The $108.50 billion Washington State Investment Board has recommended a $100 million investment in Homestead Capital USA Farmland Fund II, according to the fund’s public records officer Tish Day.
The vote follows Maine Public Employees Retirement System’s $50 million commitment to the fund, which is targeting $350 million, earlier this month.
Homestead Capital closed its first fund on $173 million last year, falling short of its target by $52 million in April 2015, exactly one year after it was launched, according to SEC filings. However, if the WSIB recommendation is approved at a meeting in the middle of September, the fund will be almost half way to its target just one month after its launch.
Fund I also received support from a range of institutional investors, including Texas Teachers Retirement System, which allocated $15 million, and the University of Alabama. Other LPs include real assets and equity manager FLAG Capital Management, now owned by Aberdeen, and investment consulting and advisory firm Meketa Investment Group. Funds of funds, high-net-worth individuals and insurance companies also invested in the vehicle.
Homestead did not respond to inquiries regarding Fund II’s strategy, citing SEC regulations.
Fund I targeted farm investments in the Mountain West, Pacific, Midwest and Delta regions. Daniel Little, managing partner and head of portfolio construction at Homestead Capital, told Agri Investor last year that these would be “the most attractive agricultural regions within the next 10 to 15 years, and are where our expertise can be best applied”.
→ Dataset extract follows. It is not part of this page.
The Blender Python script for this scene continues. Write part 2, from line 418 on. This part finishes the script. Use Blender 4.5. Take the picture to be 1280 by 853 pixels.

Its strategy has been to create a diversified portfolio of assets across different regions, crops, lease types, farm operators and other risk factors. Little said around 70 percent of the fund would be invested into row crops and the remaining 30 percent in permanent crops.
Homestead used up to six different lease types in its buy-and-lease strategy for Fund I: cash rent, flex lease, net share, fixed bushel, crop share and custom arrangements with tenant farmers.
WSIB has several investments in agriculture, including the Agriculture Capital Management’s ACM Permanent Crops Fund; Olympic Sun, a UBS AgriVest-managed separate account for permanent and vegetable crop investment in the US; Teays River Investments, a row and permanent crop farmland management company; and the Australasian Laguna Bay Agricultural Fund.
WSIB holds agricultural investments under its $ 2.19 billion tangible assets portfolio, of which 17.7 percent is dedicated to agriculture, according to the fund’s March quarterly report.